三四郎

土砂降りの三四郎のレビュー・感想・評価

土砂降り(1957年製作の映画)
3.0
冒頭、会社の課長、佐田啓二、岡田茉莉子がビールを飲むシーン。結婚話をしている際に流しのアコーディオン弾きが演奏していたのは、灰田勝彦の「森の小径」だ。
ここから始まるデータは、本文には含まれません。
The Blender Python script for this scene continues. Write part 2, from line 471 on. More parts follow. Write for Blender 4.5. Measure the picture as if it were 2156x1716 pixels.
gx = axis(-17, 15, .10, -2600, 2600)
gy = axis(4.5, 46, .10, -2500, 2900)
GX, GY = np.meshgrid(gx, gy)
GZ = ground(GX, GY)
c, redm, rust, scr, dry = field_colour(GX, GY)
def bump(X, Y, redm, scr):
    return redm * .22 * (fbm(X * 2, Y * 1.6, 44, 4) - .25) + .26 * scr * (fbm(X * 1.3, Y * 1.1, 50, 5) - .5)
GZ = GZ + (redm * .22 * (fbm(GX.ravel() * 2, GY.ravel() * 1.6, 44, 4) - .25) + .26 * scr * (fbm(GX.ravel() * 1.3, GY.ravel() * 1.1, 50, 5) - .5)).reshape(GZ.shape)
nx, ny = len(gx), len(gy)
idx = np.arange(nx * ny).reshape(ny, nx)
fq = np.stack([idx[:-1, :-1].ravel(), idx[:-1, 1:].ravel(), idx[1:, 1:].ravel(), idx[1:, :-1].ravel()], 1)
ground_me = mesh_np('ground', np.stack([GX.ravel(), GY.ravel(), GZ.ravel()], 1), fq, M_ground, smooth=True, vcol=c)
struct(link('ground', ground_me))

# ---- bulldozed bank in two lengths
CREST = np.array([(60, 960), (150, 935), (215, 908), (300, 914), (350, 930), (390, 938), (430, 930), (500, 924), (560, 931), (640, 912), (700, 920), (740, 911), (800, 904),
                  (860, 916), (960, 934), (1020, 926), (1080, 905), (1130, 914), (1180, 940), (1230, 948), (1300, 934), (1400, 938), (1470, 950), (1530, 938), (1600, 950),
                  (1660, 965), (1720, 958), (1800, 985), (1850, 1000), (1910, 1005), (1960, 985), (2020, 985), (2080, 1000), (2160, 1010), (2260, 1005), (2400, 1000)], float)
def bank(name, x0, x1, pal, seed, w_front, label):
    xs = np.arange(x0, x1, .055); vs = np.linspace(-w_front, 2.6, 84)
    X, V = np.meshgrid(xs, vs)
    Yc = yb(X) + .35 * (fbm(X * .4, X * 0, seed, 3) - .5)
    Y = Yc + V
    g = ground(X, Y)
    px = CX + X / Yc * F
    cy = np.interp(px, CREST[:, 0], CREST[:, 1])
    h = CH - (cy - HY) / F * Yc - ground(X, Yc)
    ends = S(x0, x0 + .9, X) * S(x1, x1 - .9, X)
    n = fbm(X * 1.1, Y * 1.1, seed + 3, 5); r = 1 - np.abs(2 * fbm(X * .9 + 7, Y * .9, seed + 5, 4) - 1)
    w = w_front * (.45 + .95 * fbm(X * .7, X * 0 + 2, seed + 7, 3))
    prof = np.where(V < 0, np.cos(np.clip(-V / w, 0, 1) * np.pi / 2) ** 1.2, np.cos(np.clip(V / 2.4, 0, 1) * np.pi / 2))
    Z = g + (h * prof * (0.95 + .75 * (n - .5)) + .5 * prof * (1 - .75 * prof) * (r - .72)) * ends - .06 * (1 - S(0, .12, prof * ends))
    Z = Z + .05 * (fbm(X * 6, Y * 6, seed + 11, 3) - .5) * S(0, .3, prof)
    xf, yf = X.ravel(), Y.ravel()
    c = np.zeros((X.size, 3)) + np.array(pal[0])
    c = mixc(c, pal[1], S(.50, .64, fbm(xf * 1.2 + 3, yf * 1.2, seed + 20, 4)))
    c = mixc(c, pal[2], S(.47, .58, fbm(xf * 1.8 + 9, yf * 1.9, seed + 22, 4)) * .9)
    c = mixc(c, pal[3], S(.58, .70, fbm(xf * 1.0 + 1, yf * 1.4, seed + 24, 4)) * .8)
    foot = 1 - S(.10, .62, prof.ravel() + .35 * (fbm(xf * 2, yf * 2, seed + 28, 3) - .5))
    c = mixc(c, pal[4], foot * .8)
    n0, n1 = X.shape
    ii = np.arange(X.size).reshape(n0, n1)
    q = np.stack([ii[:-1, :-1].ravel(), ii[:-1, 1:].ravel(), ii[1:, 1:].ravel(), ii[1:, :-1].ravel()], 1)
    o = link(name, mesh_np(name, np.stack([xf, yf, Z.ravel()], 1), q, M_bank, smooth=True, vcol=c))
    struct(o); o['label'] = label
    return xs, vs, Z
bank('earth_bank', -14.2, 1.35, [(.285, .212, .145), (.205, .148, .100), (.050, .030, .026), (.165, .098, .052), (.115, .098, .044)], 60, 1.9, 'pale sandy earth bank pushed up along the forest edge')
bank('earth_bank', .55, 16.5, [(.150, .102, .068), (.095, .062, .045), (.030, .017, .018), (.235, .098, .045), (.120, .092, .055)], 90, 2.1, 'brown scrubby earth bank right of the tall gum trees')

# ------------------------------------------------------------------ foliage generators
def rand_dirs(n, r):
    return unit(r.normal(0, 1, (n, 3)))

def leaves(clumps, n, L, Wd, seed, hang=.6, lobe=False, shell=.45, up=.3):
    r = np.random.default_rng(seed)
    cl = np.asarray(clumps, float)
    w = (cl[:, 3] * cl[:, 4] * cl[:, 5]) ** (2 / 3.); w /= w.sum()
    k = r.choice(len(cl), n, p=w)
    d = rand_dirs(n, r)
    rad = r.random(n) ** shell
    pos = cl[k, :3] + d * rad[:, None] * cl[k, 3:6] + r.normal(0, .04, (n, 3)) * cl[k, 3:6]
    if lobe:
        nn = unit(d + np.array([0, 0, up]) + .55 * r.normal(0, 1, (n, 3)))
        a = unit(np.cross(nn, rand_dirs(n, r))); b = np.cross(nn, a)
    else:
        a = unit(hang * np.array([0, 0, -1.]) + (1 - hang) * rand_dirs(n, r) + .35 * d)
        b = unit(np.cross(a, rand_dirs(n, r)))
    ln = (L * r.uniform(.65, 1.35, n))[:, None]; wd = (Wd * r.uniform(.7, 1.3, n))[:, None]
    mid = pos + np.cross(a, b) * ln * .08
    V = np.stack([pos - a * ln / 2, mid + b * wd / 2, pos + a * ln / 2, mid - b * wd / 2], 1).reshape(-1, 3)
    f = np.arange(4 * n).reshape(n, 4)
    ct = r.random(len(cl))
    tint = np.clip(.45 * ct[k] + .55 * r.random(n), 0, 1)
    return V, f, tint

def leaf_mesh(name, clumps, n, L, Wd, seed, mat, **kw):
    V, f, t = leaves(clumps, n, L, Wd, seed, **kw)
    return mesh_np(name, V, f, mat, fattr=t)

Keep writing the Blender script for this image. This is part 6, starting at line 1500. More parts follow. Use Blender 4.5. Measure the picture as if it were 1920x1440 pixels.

佐伯孝夫の歌詞がまた良くて好きなんだよなぁ。

父と母の過去の話を聞き、思わず同情しそうになったけれど…、それに対する桑野みゆき演じる娘の科白が至極真っ当過ぎてハッとさせられ、自分も知らず知らずのうちに不道徳を容認するようになっていたのかと我が心を恥じた。
「どんな事情があったって一人の男が二人の妻を持つなんて邪悪じゃないの!なんてったってお父さんの利己主義だわ!いくら苦しんだって罪は消えないわ!」「真剣でさえあれば相手を殺しても良いって言うの?」「お父さん!恋愛を完成するためには他を犠牲にしてもいいんですか!社会道徳を破壊しても、それでいいんですか!」

田浦正巳演じる長男もとっても良い奴。
最後に父親が裏ではなく表の玄関から出て行き、お妾家族との縁を切る…。母親も泣く泣く別れる…。
これでいいのだ。

日本橋の本妻の息子にカメラ?を買っていた際、店員さんの後ろの柱に貼ってあったのは、有馬稲子のポスターかしら。しかし、日本橋の息子二人の顔と身なりを見ると育ちが良さそうには見えない。お妾さんの子供たちの方が小綺麗なのが不思議…。